'strewth, that. Alternator kakked on Franken-Cruiser a few days before my dad came down to visit over Thanksgiving; I started the project and then had to put it on hold until after he went home because it turned into a complete charlie-foxtrot. (SNIP)
Just finished THAT up yesterday interspersed with brief periods of putting up the X-Mas tree... so now taking a well-earned "Fuck-All/Fuck-Off Day". If it weren't for getting the kids this afternoon, I wouldn't even bother to put pants on.
mnem
FA/FO FTW.
Just so we all what a Franken-Cruiser is, I think it is this one correct? If so I didn't like them when they were launched over this side of the pond and the whole structure of the car works against easy maintenance those front wings just eat into the engine bay. The designer should be made to carry out repair work on their creations before selling to the public. It would be designed completely differently then I can tell you
FU....!
Not only did you find A PT Cruiser, you found MINE. Right down to the year, color and trim package.
*Cue Twilight Zone Music* Even has the same wheels. See mine above next to your pic.
No modern vehicle is EASY to work on... I grew up with F-150s where you could crawl in under the vehicle and up through the engine compartment out the hood. Shoehorn a Caddy 500 in place of a 302? In and bolted down in a matter of hours.
I've long said that automotive engineers must be the worst kind of sadistic fucks ever released upon an unwitting world; I've often imagined them showing pictures of their work to each other around the water cooler...
"There, you see that bolt in the door hinge?

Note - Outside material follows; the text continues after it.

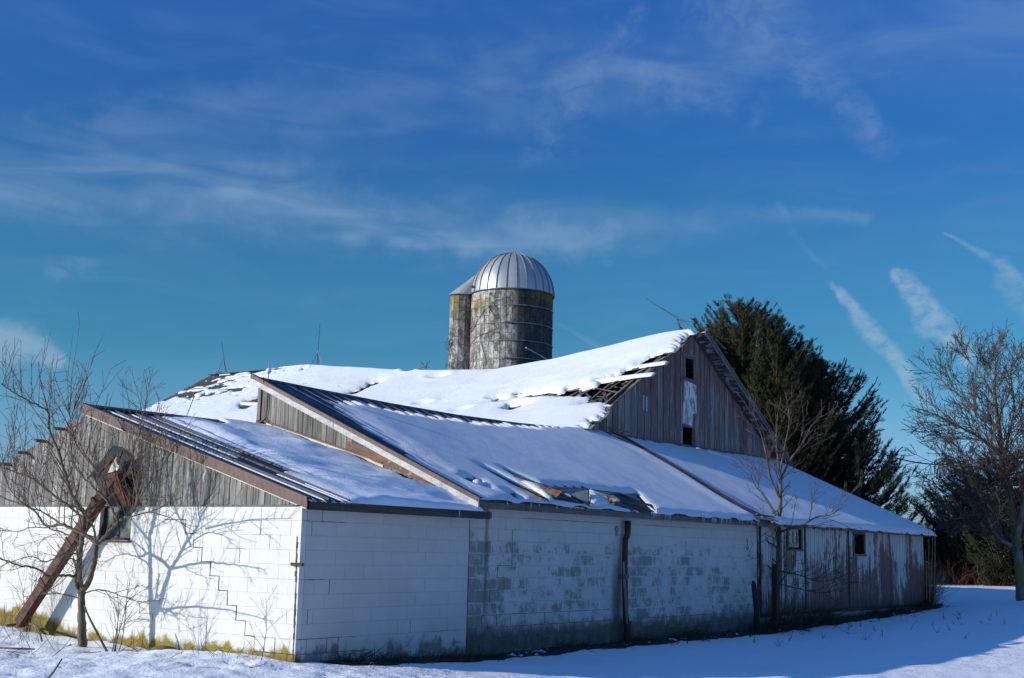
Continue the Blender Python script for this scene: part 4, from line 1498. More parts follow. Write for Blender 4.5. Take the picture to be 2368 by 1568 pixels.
# barn: thick white blanket with holes
def T_barn(X, Y):
    d = np.minimum(X - (EX0 - .12), (SB + .30) - X)
    row = np.clip(((X - EX0) / dxr).astype(int), 0, 38)
    ov = np.array(OVER)[row]
    inrow = np.abs(((X - EX0) / dxr) % 1 - .5)
    d = np.minimum(d, Y - (BY0 - ov + .05 + .16 * sstep(inrow, .3, .5) + fbm(X * 9, Y * 2, 2, 5) * .18))
    d = np.minimum(d, (BY1 + .30) - Y)
    dh = np.full(X.shape, 9.)
    for h in HOLES: dh = np.minimum(dh, sdpoly(X, Y, h))
    jag = (fbm(X * 7, Y * 7, 3, 2) - .5) * .20 - .05
    d = np.minimum(d, dh + jag * sstep(dh, .8, .2))
    for r in keep_rows:            # snow lies on the two bridging boards too
        xm = EX0 + (r + .5) * dxr
        dk = np.minimum(.085 - np.abs(X - xm), Y - (BY0 - .36))
        d = np.where((dh < .1) & (dk > d), dk, d)
    base_t = (.07 + .08 * sstep(Y, BY0 - .2, BY0 + 1.1)) * (1 - .35 * sstep(dh, .5, .0)) + (fbm(X * .5, Y * .35, 3, 1) - .5) * .10 + (fbm(X * 2.2, Y * 1.2, 2, 6) - .5) * .025
    T = edge_prof(d, .16, base_t)
    # wind-bared shingles on the far corner
    Pp = P2(z6, [(1290, 285), (1100, 420), (900, 520), (960, 610), (1250, 600), (1500, 575), (1640, 470), (1750, 350), (1600, 285)])
    ds = sdpoly(X, Y, Pp)
    u = (X - EX0) / ((SB - EX0) / 44)
    teeth = np.minimum(np.abs(u % 1 - .5), .5)
    nn = fbm(X * 1.9, Y * .8, 4, 4)
    thin = sstep(ds, 2.2, -.5)
    lev = thin * .78 + (nn - .5) * 1.5 + (vnoise(Y * 3.4 + np.floor(u) * 7.3, np.floor(u) * 1.7, 2) - .5) * .9
    bare = sstep(lev, .60, .85)
    T = T * (1 - .75 * thin) - bare * .25 * sstep(Y, 15.5, 19)
    e2 = sstep((BY1 + .30) - Y, .5, .1) * sstep(fbm(X * 3, Y * 2, 3, 3), .35, .5)
    T = T - e2 * .2
    # a second small bare patch and dimples over the sagging battens
    for (px, py, r_) in ((1545, 470, .18), (1680, 260, .22), (1890, 545, .2), (1410, 215, .14), (2190, 420, .16)):
        c_ = z4(px, py)
        rr = np.hypot(X - c_[0], (Y - c_[1]) * .6) / r_
        T = T - .07 * np.exp(-rr ** 2) + .03 * np.exp(-((rr - 1.6) ** 2) * 3)
    c_ = z4(940, 320)
    for (px, py, r_) in ((1260, 370, .5), (560, 515, .45), (300, 590, .3), (280, 640, .3), (330, 770, .3), (950, 660, .35)):
        c_ = z3(px, py)
        rr = np.hypot(X - c_[0], (Y - c_[1]) * .5) / r_
        T = T - .06 * np.exp(-rr ** 2)
    return T


snow_layer('barn_roof_snow', 'thick smooth white snow blanket on the sagging barn roof, torn open beside the gable', zBarn, (EX0 - .14, SB + .32), (BY0 - .5, BY1 + .34), .045, T_barn, stepy=.06)

# right barn slope only shows as a rim from the ridge; keep a thin cover there too
def T_barn_r(X, Y):
    d = np.minimum(np.minimum(X - (SB + .25), (EX1) - X), np.minimum(Y - (BY0 - .25), BY1 + .2 - Y))
    return edge_prof(d, .1, .05 + 0 * X)


snow_layer('barn_east_snow', 'thin snow on the hidden east slope of the barn roof', zBarn, (SB + .2, EX1), (BY0 - .4, BY1 + .3), .25, T_barn_r)

# wing: even cover below a ragged upper line
up_line = [onB(a, b) for a, b in ((745, 925), (775, 930), (865, 945), (940, 958), (1010, 966), (1080, 974), (1150, 982), (1210, 988), (1260, 990), (1330, 992), (1372, 998))]
UX = [p[0] for p in up_line]
UY = [p[1] for p in up_line]
lf_line = [onB(a, b) for a, b in ((745, 926), (835, 990), (905, 1036), (955, 1070), (1010, 1105), (1070, 1142), (1092, 1158))]
LY = [p[1] for p in lf_line][::-1]
LX = [p[0] for p in lf_line][::-1]
CAV = [z5(*p, 0)[:2] for p in [(1425, 300), (1770, 345), (1935, 350), (2030, 455), (2165, 560), (2100, 590), (1660, 500), (1740, 410), (1480, 345)]]
CV2 = [z5(*p, 0)[:2] for p in [(1010, 440), (1100, 325), (1140, 345), (1415, 485), (1300, 490), (1010, 440)]]
CV3 = [z5(*p, 0)[:2] for p in [(10, 200), (60, 182), (200, 225), (290, 320), (180, 285), (130, 262)]]
CV4 = [z5(*p, 0)[:2] for p in [(190, 60), (210, 55), (500, 205), (880, 390), (860, 425), (600, 300), (400, 190)]]
CV5 = [z5(*p, 0)[:2] for p in [(450, 95), (480, 95), (700, 190), (880, 262), (1020, 278), (1400, 290), (1400, 470), (1200, 370), (1010, 430), (1000, 330), (820, 262), (640, 205)]]
CV6 = [z5(*p, 0)[:2] for p in [(520, 370), (560, 368), (660, 428), (600, 430)]]


def T_wing(X, Y):
    u = ((X - (S1 - .24)) / .373) % 1
    saw = np.abs(u - .12)
    yu = np.interp(X, UX, UY) + (vnoise(X * 2.7, X * 0 + .5, 3) - .5) * .3 - .25 * sstep(u, .0, .45) + .12
    d = yu - Y
    xl = np.interp(Y, LY, LX)
    dl = (X - xl) + (fbm(X * 2, Y * 2.2, 3, 2) - .5) * .35
    d = np.minimum(d, dl)
    d = np.minimum(d, Y + .36 + (vnoise(X * 3, X * 0, 1) - .5) * .05)
    strip_x = np.interp(Y, [SP[i][1] for i in range(len(SP))][::-1], [SP[i][0] for i in range(len(SP))][::-1])
    d = np.minimum(d, strip_x - .13 - X)
    for c_ in (CAV, CV2, CV3, CV4, CV5, CV6): d = np.minimum(d, sdpoly(X, Y, c_) + (fbm(X * 7, Y * 7, 2, 1) - .5) * .06)
    t = .075 + (fbm(X * .6, Y * .5, 3, 2) - .5) * .03 + (fbm(X * 3.5, Y * 3.5, 3, 3) - .5) * .006
    t = t + .03 * sstep(strip_x - X, 1.0, .2)
    near = sstep(dl, .9, .15)
    t = t * (1 - .55 * near) + near * (fbm(X * 6, Y * 2.4, 2, 5) - .5) * .03
    return edge_prof(d, .22, t)


snow_layer('wing_roof_snow', 'grainy bluish snow sheet on the long wing roof, stopping short of its ribbed ridge', zB, (S1 - .2, S2 + 1.2), (-.36, TB_), .04, T_wing)


def sheet_snow(name, label, pts, h, t=.05):
    p = [z5(a, b, h) for a, b in pts]
    c = sum(p) / len(p)
    top = [c + (q_ - c) * .86 + (0, 0, t) for q_ in p]
    n_ = len(p)
    v = p + top + [c + (0, 0, t * 1.25)]
    f = [(i, (i + 1) % n_, n_ + (i + 1) % n_, n_ + i) for i in range(n_)] + [(n_ + i, n_ + (i + 1) % n_, 2 * n_) for i in range(n_)]
    return obj(name, (v, f), 'roof_snow', None, label, 'snow', smooth=True)


sheet_snow('snow_patch', 'snow tongue lying on the bent orange-rusted roof sheet left of the grey plate', [(650, 212), (860, 270), (985, 330), (1008, 420), (970, 436), (905, 375)], .09)
sheet_snow('snow_patch', 'snow tongue with icicles right of the upright grey metal plate', [(1415, 325), (1480, 352), (1600, 405), (1648, 462), (1500, 488), (1420, 478)], .08)
sheet_snow('snow_patch', 'small snow cap lying in the hole near the wing roof eave', [(105, 240), (150, 215), (215, 235), (235, 262), (180, 275)], .02, .06)
sheet_snow('snow_patch', 'small wedge of snow on the dark sheet under the upright metal plate', [(1140, 350), (1200, 372), (1245, 400), (1180, 385)], .04, .03)


# shed: drifts, with bare strips between ribs near the left edge
def T_shed(X, Y):
    u = ((X + .22) / PW) % 1
    left = sstep(X + .08 * np.sin(Y * 1.3) - .22 * (A_RY - Y) / 5 * 0, .95, 1.5)
    f2 = ((X + .22) / (PW / 2)) % 1
    lines = sstep(np.abs(f2 - .5), .20, .10) * sstep(fbm(X * .8, Y * .7, 2, 2), .28, .40)
    streaks = sstep(fbm(X * 8, Y * .45, 3, 4), .52, .62)
    cover = np.maximum(left, np.maximum(lines * .42, streaks * sstep(X, .75, 1.3) * .9))
    low = sstep(1.3 - Y, -.5, .8)
    cover = np.maximum(cover, sstep(X, .35, .9) * low)
    t = -.02 + cover * (.085 + left * .04) + left * ((fbm(X * .9 + .4 * Y, Y * 1.3, 3, 6) - .5) * .16 + .03 * np.sin(Y * 3.1 + X * 1.6 + 1.5 * fbm(X, Y, 2, 1)))
    d = np.minimum(np.minimum(X + .20, S1 - .07 - X), Y + .345)
    d = np.minimum(d, np.where(X < 2.6, 4.62, 4.86) - Y + (fbm(X * 2, Y, 2, 2) - .5) * .25)
    return np.where(d > 0, np.minimum(edge_prof(d, .12, np.maximum(t, .0) + .0) * (t > .012) - (t <= .012) * .03, 1), d * .6)


snow_layer('shed_roof_snow', 'wind-drifted snow on the shed roof, dark metal showing in stripes along its left edge', zA, (-.2, S1 - .04), (-.36, A_RY + .2), .03, T_shed, mat='snow')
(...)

There's no earthly reason in the world it couldn't be right here, 3/4 of an inch closer to the opening; hell, it doesn't really even need to exist at ALL. But now, the mechanic has to take the fender half off to get the door off the car or align it against the body because we welded the other side of the hinge, and the hinge pin is swaged in place."
"Awesome work! KA-CHING for the dealership!!!" "Here, let me show you how I fucked them with this bell-housing bolt you can't get to without pulling the radiator out of the vehicle..."@mnem: was that car made by Tektronix?

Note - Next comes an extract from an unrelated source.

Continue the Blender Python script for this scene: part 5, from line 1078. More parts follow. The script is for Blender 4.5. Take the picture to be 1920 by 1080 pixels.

I'd rather work on an Tektronix than that car for sure.
Almost as bad... The car was originally designed as a retro-rod look, by the same award-winning designer as did the Prowler and later was stolen away to do the Chevy HHR. The guy who designed the CAR did an amazing job; I loved the PT Cruiser for its looks since it was new, and as a vehicle it was literally the next best thing to a pickup truck; cavernous cargo area make it amazingly useful, and an extremely low lift-over and high roofline make as easy to get in and out of as a full-size pickup truck. Visibility is great; much better than any modern shoebox or pregnant shoebox SUV that pretty much NEED a camera in the back to keep you from killing yourself.
It was SUPPOSED to get the all-new aluminum "Japan-buster" 4-cylinder and 6-speed AT that Chrysler had in development. Then Daimler-Benz got involved and deliberately tried to kill the thing by forcing them to redesign around the Neon platform, which 4-cylinder, iron-block shit-for-counterbalancing design drivetrain was already one of the most hated on the planet. EVEN SO... the car caught on, and if it had received anything but the outright aggressive neglect it got under Daimler-Chrysler, I have no doubt some evolution of it would still exist, just like the Beetle.
But... it is NOT what it could have been. My Cruiser and I have a love/hate relationship; I've loved the car as a car since day one. It hates to see me with more than $20 in my pocket. The Neon drivetrain is prehistoric, unreliable and known for poor economy due to simply being underpowered for a car that was meant to have a much more efficient engine.
As a vehicle... to use and drive... it is great, as long as you don't expect it to be anything more exciting than grandma's grocery getter, or in my case, a station wagon for the responsible father of two small kids.
It's the reliability... and the PITA factor of repairing it... that's what kills me. I bought it cheap because it had a banged-up rear corner, and it only had 60K miles. Now it has 125K, and I've had it die catastrophically 3 times.
And you know what I wind up driving when it dies? My wife's old Saturn, which has 250K on it and still runs like a watch. Aside from normal consumables like batteries, brakes and tires, the only actual wear-out failure repair I've done on it was a radiator and a catalytic converter.